The major handicap of Zoroastrians under the Arab dynasties was their link to Iranian national identity. They had dominated Iran numerically and politically for more than a thousand years. The Muslim Arabs who had had to fight them for the domination of the Iranian Plateau, considered them dangerous rivals. In the early days of their rule, the Arabs accepted Zoroastrian administrators and viziers of Zoroastrian background in their government, but after the uprisings in Iran, the only non-Muslims they relied on belonged to the Jewish or Christian faith. This was not the case before the Abbasid revolution. The war with Christian Byzantium continued long after the defeat of the Zoroastrian Sassanians.

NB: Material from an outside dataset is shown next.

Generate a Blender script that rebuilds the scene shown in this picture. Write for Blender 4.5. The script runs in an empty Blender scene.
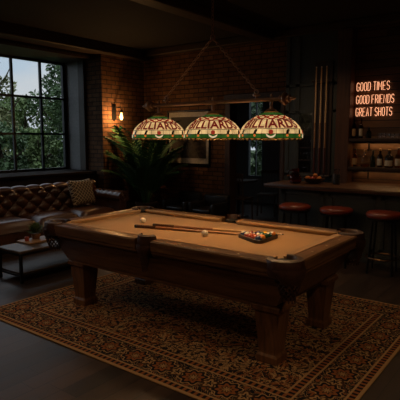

This hostility between Muslim Arabs and Christian Byzantines caused the persecution of Christians who were suspected of allegiance to the Byzantines. Adam Mez points out that the condition of Christians under the Umayyads was even less favourable than that of the Zoroastrians and the Jews. The Zoroastrian and Jewish leaders enjoyed hereditary nobility and were called kings. The two communities paid their taxes to their respective leaders; this was not, however, the case for Christians.

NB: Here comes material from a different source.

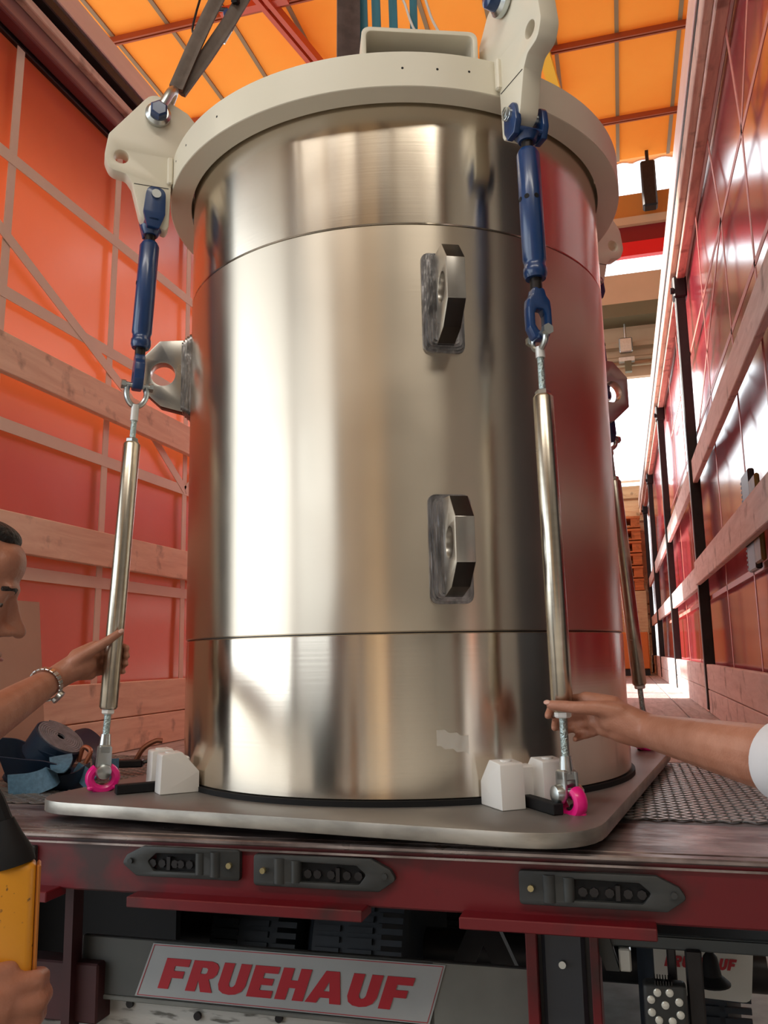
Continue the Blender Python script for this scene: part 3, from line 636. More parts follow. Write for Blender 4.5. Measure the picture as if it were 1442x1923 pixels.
bm = BM(); bx(bm, (-2.0, 2.6, -1.0), (-1.42, 2.63, -.07)); tag(obj('shade_plate', bm, BLACK, smooth=0), 'black plate added as shade under the trailer at the far left', 'shade_plate')  # added sheet, painted black in place of deep shade
bm = BM(); bx(bm, (-2.02, 2.4, -1.0), (-1.98, 14, -.07)); tag(obj('side_shade_panel', bm, DARKM, smooth=0), 'dark panel added as shade under the left side of the trailer', 'shade_panel')  # panel added to keep the left underside as dark as shade
for x in (-1.35, -.1):
    bm = BM(); bx(bm, (x - .05, 2.75, -.30), (x + .05, YE, -.065)); tag(obj('chassis_rail', bm, BLACK, smooth=0), 'dark chassis rail under the %s of the deck' % ('left' if x < -1 else 'right'), 'beam')

# ------------------------------------------------------------------ base plate, gasket, vessel
CX, CY, RC = -.6121, 2.4286, .615
C0 = V((CX, CY, 0))
def pol(r_, th, z): return V((CX + r_ * math.cos(R(th)), CY + r_ * math.sin(R(th)), z))
def rad(th): return V((math.cos(R(th)), math.sin(R(th)), 0))
def tan_(th): return V((-math.sin(R(th)), math.cos(R(th)), 0))
a = R(-8.3); ex = V((math.cos(a), math.sin(a), 0)); ey = V((-math.sin(a), math.cos(a), 0))
for k, (u, v) in enumerate(((0, -.55), (0, 0.0), (0, .55))):
    bm = BM(); c = C0 + ey * v; sweep(bm, [c - ex * .55 + V((0, 0, .009)), c + ex * .55 + V((0, 0, .009))], bprof(.09, .018))
    tag(obj('bearer_strip', bm, BLACK, smooth=0), 'black bearer strip on the deck under the base plate, %s one' % ['front', 'middle', 'rear'][k], 'strip', 'bearers under the plate')
pts = rounded([(-.665, -.752), (.655, -.752), (.655, .752), (-.665, .752)], [.14, .15, .15, .14], 8)
e = empty('base_plate', (CX, CY, .02), 'thick grey steel base plate with rounded corners under the vessel', 'plate')
me = plate_mesh([pts], .028, MX((CX, CY, .034), ex, ey), .002)
o = link('slab', me, [STEEL_PLATE, PLATE_EDGE], e)
for p in me.polygons: p.material_index = 0 if abs(p.normal.z) > .9 else 1
bm = BM(); rev(bm, (CX, CY, .048), (CX, CY, .06), [(0, .50), (0, .624), (.012, .624), (.012, .50)], 128, caps=False)
tag(obj('gasket_ring', bm, BLACK), 'thin black rubber ring between the steel vessel and base plate', 'gasket')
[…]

In 695 Hajjaj b. Yusuf had also forbidden the election of a Catholicos, and the seat remained empty for more than 18 years. On one occasion, the patriarch of the Jacobites lamented to the Caliph that in contrast to the chiefs of the Zoroastrians and Jews, who were temporal sovereigns, he was only a spiritual leader. With the advent of the Abbasids and the transfer of the government from Syria to Mesopotamia, the policy of the Muslim Arabs towards Christians changed. As the Nestorians outnumbered the Jacobites and the Melkites in that part of the caliphate, their patriarch was chosen as the head of all Christians, just as under the Sassanians.

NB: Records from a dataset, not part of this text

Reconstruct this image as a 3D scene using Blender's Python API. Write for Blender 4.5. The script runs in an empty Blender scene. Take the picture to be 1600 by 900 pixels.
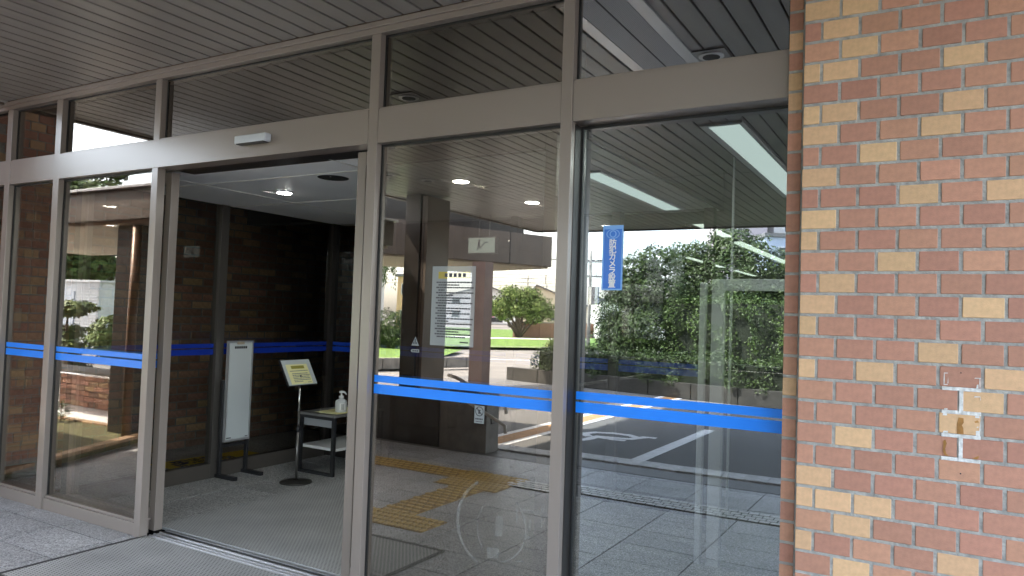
import bpy, bmesh, math, random
import numpy as np
from mathutils import Vector, Matrix
rad = math.radians
random.seed(7)
S = bpy.context.scene
C = S.collection

# ------------------------------------------------------------------ camera, sky, sun, exposure
CAMH = 1.383
yaw, pitch, roll = rad(30.12), rad(2.10), rad(1.925)
fw = Vector((-math.sin(yaw)*math.cos(pitch), math.cos(yaw)*math.cos(pitch), math.sin(pitch)))
rt = Vector((math.cos(yaw), math.sin(yaw), 0)); up = rt.cross(fw)
r2 = math.cos(roll)*rt + math.sin(roll)*up
u2 = -math.sin(roll)*rt + math.cos(roll)*up
cam_d = bpy.data.cameras.new('camera'); cam = bpy.data.objects.new('camera', cam_d); C.objects.link(cam)
cam.matrix_world = Matrix((( r2.x, u2.x, -fw.x, 0), (r2.y, u2.y, -fw.y, 0), (r2.z, u2.z, -fw.z, CAMH), (0, 0, 0, 1)))
cam_d.sensor_width = 36; cam_d.lens = 1162/1600*36; cam_d.clip_start = 0.05; cam_d.clip_end = 2000
S.camera = cam

SUN_EL, SUN_ROT = rad(48.8), math.atan2(-0.75, 0.45)
w = bpy.data.worlds.new('World'); S.world = w; w.use_nodes = True
nt = w.node_tree; bg = nt.nodes['Background']
sky = nt.nodes.new('ShaderNodeTexSky'); sky.sky_type = 'NISHITA'; sky.sun_disc = False
sky.sun_elevation = SUN_EL; sky.sun_rotation = SUN_ROT; sky.air_density = 1.0; sky.dust_density = 2.5; sky.ozone_density = 1.0
hz = nt.nodes.new('ShaderNodeHueSaturation'); hz.inputs['Saturation'].default_value = .6      # thin white cloud
nt.links.new(sky.outputs[0], hz.inputs['Color']); nt.links.new(hz.outputs[0], bg.inputs[0]); bg.inputs[1].default_value = 0.15
sl = bpy.data.lights.new('sun', 'SUN'); so = bpy.data.objects.new('sun', sl); C.objects.link(so)
sl.energy = 2.0; sl.angle = rad(0.8); sl.color = (1.0, 0.95, 0.87)
sd = Vector((math.sin(SUN_ROT)*math.cos(SUN_EL), math.cos(SUN_ROT)*math.cos(SUN_EL), math.sin(SUN_EL)))
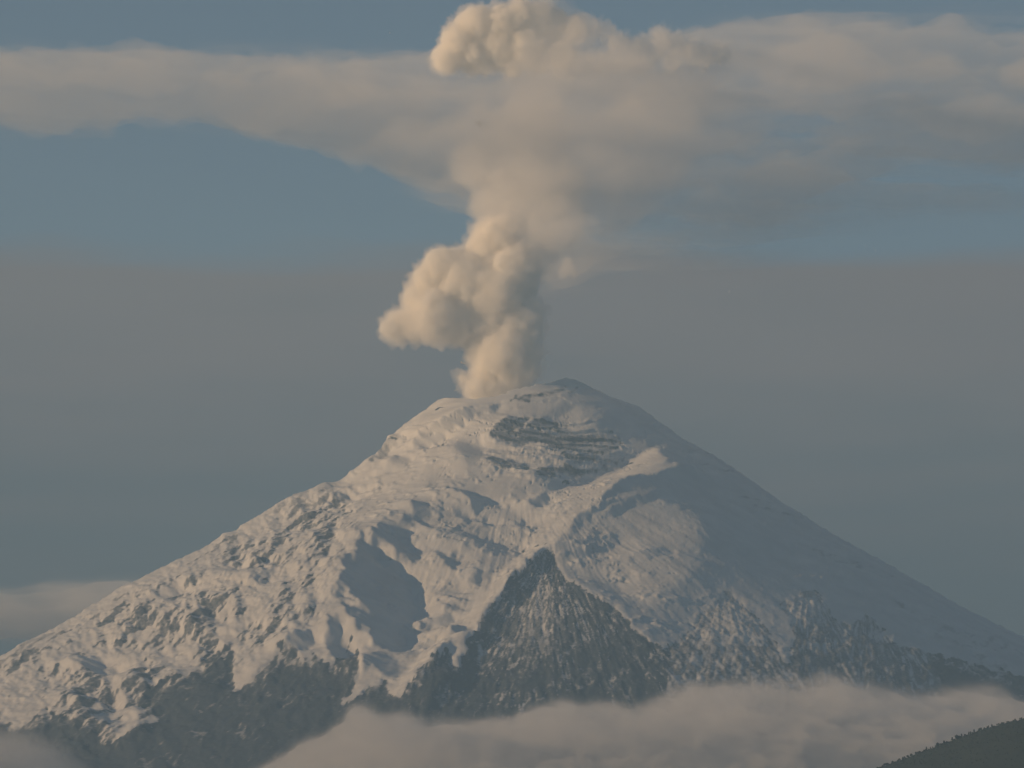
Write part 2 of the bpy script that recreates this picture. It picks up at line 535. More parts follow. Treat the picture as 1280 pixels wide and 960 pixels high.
ky = 2 * np.pi * np.fft.fftfreq(sp.shape[0])[:, None]
kx = 2 * np.pi * np.fft.fftfreq(sp.shape[1])[None, :]
den = kx ** 2 + 0.02 * ky ** 2 + (1 / 110.0) ** 2
Dm = np.real(np.fft.ifft2(np.fft.fft2(sp) * (-1j * kx) / den))[pad:-pad, pad:-pad]
# ice blocks of the left flank: long steps that face down and away from the light
sl2 = rough * (0.55 - 1.75 * patch + 0.25 * np.clip(tex_left, -1, 1.5)) * np.clip(stretch, 1, 1.5)
sp = np.pad(sl2 - blur(sl2, 30), pad, mode='reflect')
kd = 0.60 * kx + 0.80 * ky
D2 = np.real(np.fft.ifft2(np.fft.fft2(sp) * (-1j * kd) / (kd ** 2 + 0.03 * (0.8 * kx - 0.6 * ky) ** 2 + (1 / 26.0) ** 2)))[pad:-pad, pad:-pad]
Dm = Dm * np.clip((1 - np.abs(fore)) / 0.14, 0.22, 1) + 0.40 * D2 * np.clip((1 - np.abs(fore)) / 0.10, 0.35, 1)

# streams of rock and snow that fan out below each spur's tip
def fan(ax, ay, fr, fa, seed):
    th = np.arctan2(gx - ax, gy - ay)
    r = np.hypot(gx - ax, gy - ay)
    return fbm(th * fa + 0.03 * wx, r / fr + 0.05 * wy, 4, seed, 0.6), r


f1, r1 = fan(688, 640, 75, 22, 101)
f2, r2 = fan(908, 715, 45, 18, 121)
f3, r3 = fan(1010, 705, 45, 18, 131)
f4, r4 = fan(1080, 700, 60, 16, 141)
f5, r5 = fan(520, 640, 60, 22, 151)
rock = 1 - snow
sp2 = blur(poly(GX2, GY2, spur2).astype(float), 2)
sp3 = blur(poly(GX2, GY2, spur3).astype(float), 2)
sp4 = blur(poly(GX2, GY2, spur4 + []).astype(float), 2)
sp1 = blur(spur_m.astype(float), 2)
rest = np.clip(1 - sp1 - sp2 - sp3 - sp4, 0, 1)
streak = f1 * sp1 + f2 * sp2 + f3 * sp3 + f4 * sp4 + f5 * rest
Dm = Dm - 1.5 * streak * blur(rock, 2)
# fine relief
th0 = np.arctan2(gx - 650, gy - 560)
fall0 = fbm(th0 * 42 + 0.03 * wx, np.hypot(gx - 650, gy - 560) / 24 + 0.12 * wy, 4, 229, 0.6)
sn0 = blur(snow, 3)
fine = fbm(gx / 9, gy / 6, 4, 201, 0.6)
crag = fbm(gx / 16 + wx / 8, gy / 5 + wy / 6, 4, 211, 0.6, True)
bands = np.zeros_like(gx)
for cp in ([(620, 553), (640, 540), (660, 530), (683, 517), (709, 531), (740, 537), (765, 534), (778, 546), (770, 556), (755, 560), (740, 562), (695, 559), (675, 551), (640, 557)], [(610, 568), (634, 574), (659, 578), (669, 586), (695, 580), (740, 576), (780, 570), (745, 582), (703, 590), (675, 593), (655, 588), (622, 588), (610, 577)], [(695, 562), (790, 565), (770, 571), (718, 574)], [(616, 537), (634, 525), (663, 517), (673, 514), (659, 525), (642, 537), (634, 547), (614, 554)], [(640, 498), (690, 488), (722, 482), (722, 489), (690, 497), (660, 503), (640, 504)], [(460, 578), (480, 557), (492, 549), (512, 544), (498, 557), (480, 568)]):
    bands = np.maximum(bands, poly(GX, GY, cp))
bands = blur(bands, 0.8)
cliff = blur(poly(GX, GY, [(606, 545), (640, 522), (683, 512), (712, 525), (760, 528), (785, 545), (775, 566), (740, 582), (690, 597), (640, 594), (606, 588)]).astype(float), 2)
cliff = np.maximum(cliff, 0.55 * blur(poly(GX, GY, [(625, 505), (645, 497), (690, 486), (722, 478), (738, 484), (722, 494), (690, 502), (655, 508), (632, 512)]).astype(float), 2))
ledge = fbm(gx / 55 + wx / 14, gy / 7 + wy / 9, 3, 217, 0.45)
flute = fbm(gx / 5 + wx / 7, gy / 16 + wy / 9, 3, 215, 0.5)


def saw(phase, sharp=0.86):
    """swells that rise slowly down the slope and end in a steep step"""
    t = phase - np.floor(phase)
    return np.where(t < sharp, t / sharp, (1 - t) / (1 - sharp))


terr = saw(va / 12 + 1.6 * fbm(ua / 38, va / 20, 4, 251, 0.6) + wy / 14)
terr_t = np.mod(va / 12 + 1.6 * fbm(ua / 38, va / 20, 4, 251, 0.6) + wy / 14, 1)
shelf_t = np.mod(gy / 8.5 - gx / 90 + 0.75 * fbm(gx / 60, gy / 26, 3, 259, 0.5) + 0.012 * wy, 1)
swell_t = np.mod(gy / 16 - (640 - gx) / 70 * (gx < 640) + 1.6 * fbm(gx / 60, gy / 26, 4, 261, 0.6), 1)
terr_a = step(0.0, 0.45, fbm(ua / 44, va / 16, 4, 253, 0.6) + 0.10) * rough
terr2 = saw(va / 5.5 + 1.5 * fbm(ua / 20, va / 11, 4, 255, 0.6))
terr2_a = step(-0.05, 0.3, fbm(ua / 26, va / 11, 4, 257, 0.6)) * rough
shelf = saw(gy / 8.5 - gx / 90 + 0.75 * fbm(gx / 60, gy / 26, 3, 259, 0.5) + 0.012 * wy)
open_sl = sn0 * (1 - rough) * (1 - calm) * np.clip((gy - 520) / 50, 0, 1)
swell = saw(gy / 16 - (640 - gx) / 70 * (gx < 640) + 1.6 * fbm(gx / 60, gy / 26, 4, 261, 0.6))
swell_a = step(-0.05, 0.35, fbm(gx / 52, gy / 18, 4, 263, 0.6)) * open_sl
gl = fbm(th0 * 17 + 0.02 * wx, np.hypot(gx - 650, gy - 560) / 150 + 0.02 * wy, 5, 271, 0.62)
Dm = Dm + 1.5 * gl * sn0 * np.clip((gy - 605) / 60, 0, 1) * (1 - 0.5 * rough)
Dm = Dm + 1.9 * terr * terr_a + 1.1 * terr2 * terr2_a + 2.6 * shelf * cliff + 2.6 * swell * swell_a
Dm = Dm + (1.1 * fine + 0.5 * fbm(gx / 3.4, gy / 2.8, 2, 207)) * (0.22 + rough) + cliff * (0.35 * flute + 0.6 * ledge) + (0.8 * fbm(gx / 5, gy / 7, 3, 221) + 1.8 * fall0 + 2.2 * fbm(gx / 24, gy / 20, 4, 223)) * blur(rock, 2)
# the snow lies as a thick sheet over the rock
Dm = Dm + 1.5 * blur(snow, 1.5) * np.clip((870 - gx) / 60, 0.1, 1)

# how much snow lies where, with lee-side shade of the left flank painted in
alt = np.clip((905 - gy) / 170, 0, 1)
speck = fbm(gx / 6, gy / 8, 4, 231, 0.65)
dust = fbm(gx / 30 + wx / 9, gy / 24 + wy / 9, 4, 235, 0.6)


def lines(ax, ay, fr, fa, seed, thr):
    th = np.arctan2(gx - ax, gy - ay)
    r = np.hypot(gx - ax, gy - ay)
    n = 1 - 2.2 * np.abs(perlin(th * fa + 0.022 * wx + 1.3 * perlin(th * 5, r / 90, seed + 3), r / fr, seed))
    return step(thr, 1.0, n)


ln = np.maximum(lines(692, 664, 70, 30, 161, 0.5), lines(700, 676, 46, 19, 163, 0.62)) * sp1
ln = ln + np.maximum(lines(908, 722, 36, 22, 165, 0.35), lines(900, 715, 26, 15, 166, 0.5)) * sp2 + lines(1010, 718, 30, 18, 167, 0.35) * sp3 + lines(1080, 715, 40, 20, 169, 0.35) * sp4 + 0.8 * lines(560, 560, 34, 34, 171, 0.5) * rest
sp_in = sp1 * np.exp(-((gx - 672) / 42) ** 2 - ((gy - 770) / 48) ** 2) + 0.8 * sp2 * np.exp(-((gx - 915) / 28) ** 2 - ((gy - 785) / 30) ** 2) + 0.9 * sp3 * np.exp(-((gx - 1003) / 26) ** 2 - ((gy - 762) / 16) ** 2)
thn = np.arctan2(gx - 692, gy - 660)
grain = fbm(thn * 60 + 0.02 * wx, np.hypot(gx - 692, gy - 660) / 16, 3, 237, 0.6)
near = blur(snow, 12)
ths = np.arctan2(gx - 620, gy - 470)
fall = fbm(ths * 75 + 0.03 * wx, np.hypot(gx - 620, gy - 470) / 15 + 0.1 * wy, 4, 239, 0.6)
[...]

Because of their historical animosity towards the Byzantines, they were trusted and their leader was granted the same temporal powers as those of Zoroastrian and Jewish leaders. The Jacobites and Melkites were dismayed by the caliph’s decision. The relation between the different Christian communities was far from cordial and the ascendancy of a Nestorian patriarch over other Christians occasionally generated abuses. It was probably due to his influence that in 912 the Caliph al-Muqtadir forbade the patriarch of the Jacobites to live in Baghdad. The presence of Nestorians in the Abbasid government was not surprising. They had been present in the Sassanian court, and they composed at the beginning of the Abbasid period the largest community in Mesopotamia. As the Abbasids had chosen the former centre of Sassanian government, they recruited Nestorians for administering their empire.